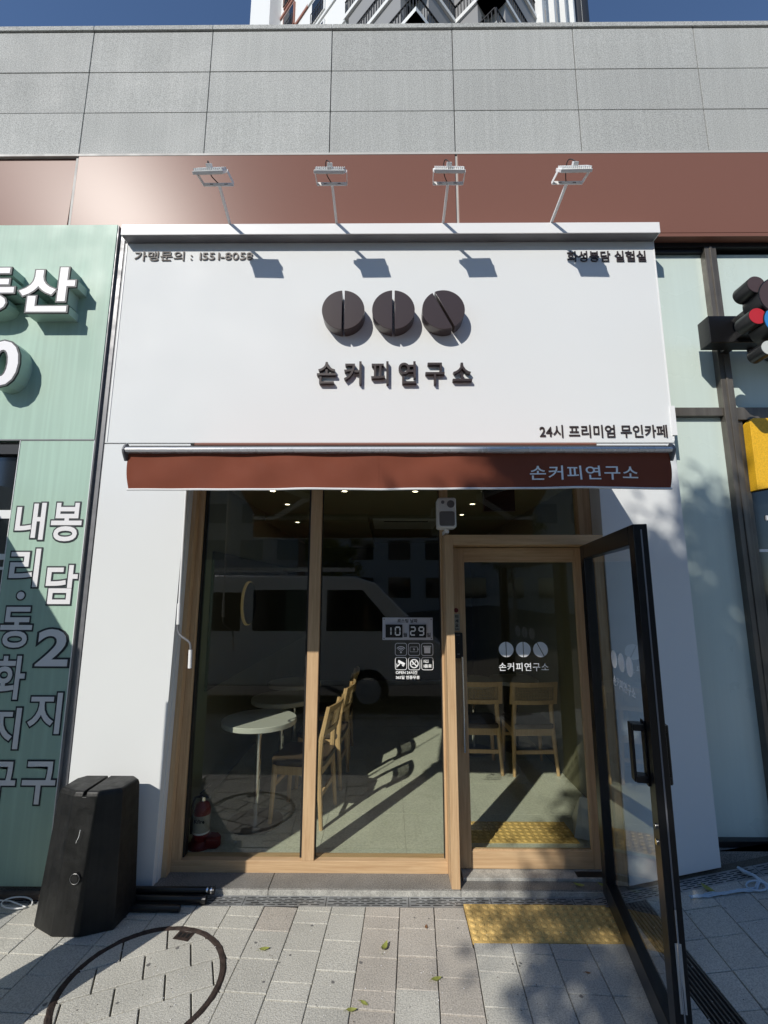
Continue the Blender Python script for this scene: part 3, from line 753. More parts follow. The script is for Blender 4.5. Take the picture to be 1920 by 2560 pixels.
ic = root('window_stickers', 'six white outlined icon stickers and opening hours on the window below the date plate', 'stickers', (.135, .204, 1.38))
IO = ic.location; IY = .2035
def flat(name, polys, parent=ic, m=None):
    mb = MB()
    for p in polys: mb.prism(p, 'y', IY - .0008, IY)
    return part(name, parent, mb, m or M['decal_white'])
def ringpoly(mb, outer, inner):
    n = len(outer); vs = [(x, IY - .0008, z) for x, z in outer] + [(x, IY - .0008, z) for x, z in inner]
    mb.add(vs, [(i, (i + 1) % n, n + (i + 1) % n, n + i) for i in range(n)])
centres = [(.045 + .093 * (k % 3), 1.432 - .097 * (k // 3)) for k in range(6)]
for k, (cx, cz) in enumerate(centres):
    mb = MB(); ringpoly(mb, shift(rbox(.084, .087, .016), cx, cz), shift(rbox(.077, .080, .013), cx, cz)); part('icon_frame', ic, mb, M['decal_white'])
def arc(cx, cz, r0, r1, a0, a1, n=12):
    return [(cx + r1 * cos(radians(a0 + (a1 - a0) * k / n)), cz + r1 * sin(radians(a0 + (a1 - a0) * k / n))) for k in range(n + 1)] + [(cx + r0 * cos(radians(a1 - (a1 - a0) * k / n)), cz + r0 * sin(radians(a1 - (a1 - a0) * k / n))) for k in range(n + 1)]
cx, cz = centres[0]
flat('wifi_icon', [arc(cx, cz - .02, .0, .007, 0, 359, 16)] + [arc(cx, cz - .02, r, r + .0055, 42, 138) for r in (.014, .025, .036)])
cx, cz = centres[1]; mb = MB(); ringpoly(mb, shift(rbox(.056, .036, .006), cx - .002, cz), shift(rbox(.051, .031, .004), cx - .002, cz)); part('battery_icon', ic, mb, M['decal_white'])
flat('bolt_icon', [[(cx + .002, cz + .014), (cx - .008, cz - .002), (cx - .001, cz - .002), (cx - .003, cz - .014), (cx + .007, cz + .003), (cx, cz + .003)], [(cx + .027, cz - .007), (cx + .031, cz - .005), (cx + .031, cz + .005), (cx + .027, cz + .007)]])
cx, cz = centres[2]
flat('receipt_icon', [[(cx - .028, cz + .018), (cx + .028, cz + .018), (cx + .028, cz + .024), (cx - .028, cz + .024)], [(cx - .021, cz - .026), (cx + .021, cz - .026), (cx + .023, cz + .016), (cx - .023, cz + .016)]])
cx, cz = centres[3]
flat('camera_icon', [[(cx - .018, cz + .026), (cx + .03, cz + .002), (cx + .022, cz - .012), (cx - .022, cz + .008)], [(cx + .01, cz - .008), (cx + .024, cz - .014), (cx + .018, cz - .02), (cx + .006, cz - .014)], [(cx - .03, cz - .02), (cx - .026, cz - .022), (cx - .012, cz - .012), (cx - .006, cz + .0), (cx - .014, cz + .003), (cx - .018, cz - .008), (cx - .03, cz - .012)], [(cx - .032, cz - .026), (cx - .027, cz - .026), (cx - .027, cz + .0), (cx - .032, cz + .0)]])
cx, cz = centres[4]; mb = MB(); ringpoly(mb, [(cx + .031 * cos(2 * pi * i / 28), cz + .031 * sin(2 * pi * i / 28)) for i in range(28)], [(cx + .024 * cos(2 * pi * i / 28), cz + .024 * sin(2 * pi * i / 28)) for i in range(28)]); part('no_smoking_ring', ic, mb, M['decal_white'])
flat('no_smoking_bar', [[(cx - .021, cz + .015), (cx - .015, cz + .021), (cx + .021, cz - .015), (cx + .015, cz - .021)], [(cx - .018, cz - .006), (cx - .002, cz - .006), (cx - .006, cz - .001), (cx - .018, cz - .001)], [(cx + .004, cz + .006), (cx + .012, cz + .008), (cx + .016, cz + .015), (cx + .008, cz + .016)]])
cx, cz = centres[5]
letters('1인', cx - .026, cx + .008, cz + .006, cz + .030, IY - .0008, .0008, M['decal_white'], ic, IO, bold=.03, name='icon_letter', joined=True)
letters('1음료', cx - .026, cx + .030, cz - .028, cz - .004, IY - .0008, .0008, M['decal_white'], ic, IO, bold=.03, name='icon_letter', joined=True)
letters('OPEN 24시간', .008, .160, 1.263, 1.287, IY - .0008, .0008, M['decal_white'], ic, IO, bold=.028, name='hours_letter', joined=True)
letters('365일 연중무휴', .008, .176, 1.230, 1.254, IY - .0008, .0008, M['decal_white'], ic, IO, bold=.028, name='hours_letter', joined=True)

# speaker on the post
sk = root('wall_speaker', 'small white wall speaker hanging on the post above the door frame', 'speaker', (.36, .02, 2.30))
mb = MB(); mb.prism(shift(rbox(.128, .212, .016), .358, 2.372), 'y', -.05, .07); part('cabinet', sk, mb, M['lamp'], bevel=.008, smooth=True)
mb = MB(); mb.prism(shift(rbox(.104, .10, .014), .358, 2.33), 'y', -.054, -.05); part('grille', sk, mb, M['grey_metal'])
mb = MB(); mb.cyl((.385, -.054, 2.432), (.385, -.05, 2.432), .026, n=24); mb.cyl((.33, -.054, 2.445), (.33, -.05, 2.445), .012, n=16); part('tweeter', sk, mb, M['grey_metal'])
mb = MB(); mb.box(.348, .372, -.02, .165, 2.235, 2.262); mb.cyl((.36, -.02, 2.25), (.36, .0, 2.27), .01, n=10); part('mount', sk, mb, M['white_trim'])

# ------------------------------------------------------------ open black door
HX, HY = 1.300, -.01
DA = atan2(-1.1, -.208)
bd = root('black_glass_door', 'black framed glass door standing open towards the street', 'door', (HX, HY, .02), DA)
def dpart(name, x0, x1, z0, z1, y0=-.03, y1=.03, m='black_frame', bevel=.003):
    mb = MB(); mb.box(x0, x1, y0, y1, z0 - .02, z1 - .02); return part(name, bd, mb, M[m], bevel=bevel, local=True)
LD = 1.118
dpart('stile', .0, .10, .02, 2.145); dpart('stile', LD - .075, LD, .02, 2.145)
dpart('top_rail', .1005, LD - .0755, 2.055, 2.145); dpart('bottom_rail', .1005, LD - .0755, .02, .13)
dpart('pane', .1005, LD - .0755, .13, 2.055, -.003, .003, 'door_glass', 0)
mb = MB(); mb.box(LD, LD + .0025, .0, .006, .02, 2.10); part('edge_seal', bd, mb, M['grey_metal'], local=True)
for sy in (-1, 1):
    mb = MB(); y_ = sy * (.085 if sy < 0 else .055)
    mb.box(LD - .105, LD - .060, sy * .03, sy * .038, 1.00, 1.265)
    for z in (1.015, 1.225): mb.box(LD - .105, LD - .05, min(sy * .038, y_), max(sy * .038, y_), z, z + .028)
    mb.box(LD - .105, LD - .06, min(y_ - .006, y_ + .006), max(y_ - .006, y_ + .006), 1.015, 1.253)
    hd_ = part('pull_handle', bd, mb, M['black_frame'], bevel=.003, local=True)
for z in (.86, .80): 
    mb = MB(); mb.cyl((LD - .035, -.03, z), (LD - .035, -.036, z), .011, n=14); part('lock_cylinder', bd, mb, M['chrome'], local=True)
mb = MB(); mb.box(LD + .0026, LD + .006, -.012, .012, .22, .46); mb.cyl((LD + .008, 0, .20), (LD + .008, 0, .58), .004, n=8); part('shoot_bolt', bd, mb, M['chrome'], local=True)
def dlogo():
    for cx, ang in ((.538, 0), (.672, 0), (.805, 27)):
        R_ = .048
        for side in (-1, 1):
            gap = R_ * .05; a0 = math.acos(gap / R_); t = radians(ang)
            pts = [(side * R_ * cos(-a0 + 2 * a0 * k / 20), R_ * sin(-a0 + 2 * a0 * k / 20)) for k in range(21)]
            pts = [(cx + x * 1.1 * cos(t) - z * sin(t), 1.455 + x * 1.1 * sin(t) + z * cos(t)) for x, z in pts]
            mb = MB(); mb.prism(pts, 'y', -.0042, -.0034); link('bean_decal', mb.mesh('bean_decal'), M['decal_white'], bd)
dlogo()
letters('손커피연구소', .49, .86, 1.31, 1.365, -.0034, .0006, M['decal_white'], bd, (0, 0, 0), bold=.015, name='decal_letter', spacing=.05)

# ------------------------------------------------------------ shop interior
FZ = .08
it = bpy.data.objects.new('shop_floor', None); COL.objects.link(it); it['kind'] = 'structure'; it['label'] = 'grey green tiled floor inside the cafe'
mb = MB(); mb.box(-1.7, 1.7, .262, 6.6, .0, FZ - .004); link('screed', mb.mesh('screed'), M['grout'], it)
tl = MB(); tl.box(.002, .598, .002, .598, FZ - .006, FZ); tme = tl.mesh('floor_tile'); tme.materials.append(M['tile'])
for i in range(6):
    for j in range(10):
        x0 = -1.72 + i * .6; y0 = .262 + j * .6
        w = min(.6, 1.68 - x0)
        o = bpy.data.objects.new('floor_tile', tme); COL.objects.link(o); o.parent = it; o.location = (x0, y0, random.uniform(-.0005, .0005)); o.scale.x = w / .6
mb = MB(); mb.box(-1.95, -1.60, .262, 6.6, .0, 2.9); struct('left_wall', mb, M['int_wall'], 'olive inner wall on the left of the cafe')
mb = MB(); mb.box(-1.60, -1.49, .262, .30, FZ, 2.8); struct('window_reveal', mb, M['int_wall'])
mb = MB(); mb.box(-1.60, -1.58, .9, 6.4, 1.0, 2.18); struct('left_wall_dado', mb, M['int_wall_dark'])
mb = MB(); mb.box(1.66, 1.95, .262, 6.6, .0, 2.9); struct('right_wall', mb, M['int_wall'], 'olive inner wall on the right of the cafe')
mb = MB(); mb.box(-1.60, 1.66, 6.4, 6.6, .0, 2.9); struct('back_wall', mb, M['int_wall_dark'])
mb = MB(); mb.box(-1.95, 1.95, .265, 6.6, 2.80, 2.95); struct('ceiling', mb, M['int_ceil'], 'khaki ceiling of the cafe')
mb = MB(); mb.box(-1.6, -.3, 2.6, 6.3, 2.70, 2.797); struct('ceiling_drop', mb, M['int_ceil'])
dl_pos = [(-1.17, 1.22), (-.47, 1.23), (.22, 1.24), (.90, 1.24), (-1.18, 1.94), (.90, 1.92), (-1.2, 2.66), (.90, 2.67), (.9, 3.42), (.9, 4.18)]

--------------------

[YOUR TASK] Leave out every line before the one containing "mb = MB(); mb.box(-1.60, 1.66, 6.4, 6.6, .0, 2.9);"; set down that line and all remaining lines of the material exactly.

[TASK RESPONSE]
mb = MB(); mb.box(-1.60, 1.66, 6.4, 6.6, .0, 2.9); struct('back_wall', mb, M['int_wall_dark'])
mb = MB(); mb.box(-1.95, 1.95, .265, 6.6, 2.80, 2.95); struct('ceiling', mb, M['int_ceil'], 'khaki ceiling of the cafe')
mb = MB(); mb.box(-1.6, -.3, 2.6, 6.3, 2.70, 2.797); struct('ceiling_drop', mb, M['int_ceil'])
dl_pos = [(-1.17, 1.22), (-.47, 1.23), (.22, 1.24), (.90, 1.24), (-1.18, 1.94), (.90, 1.92), (-1.2, 2.66), (.90, 2.67), (.9, 3.42), (.9, 4.18)]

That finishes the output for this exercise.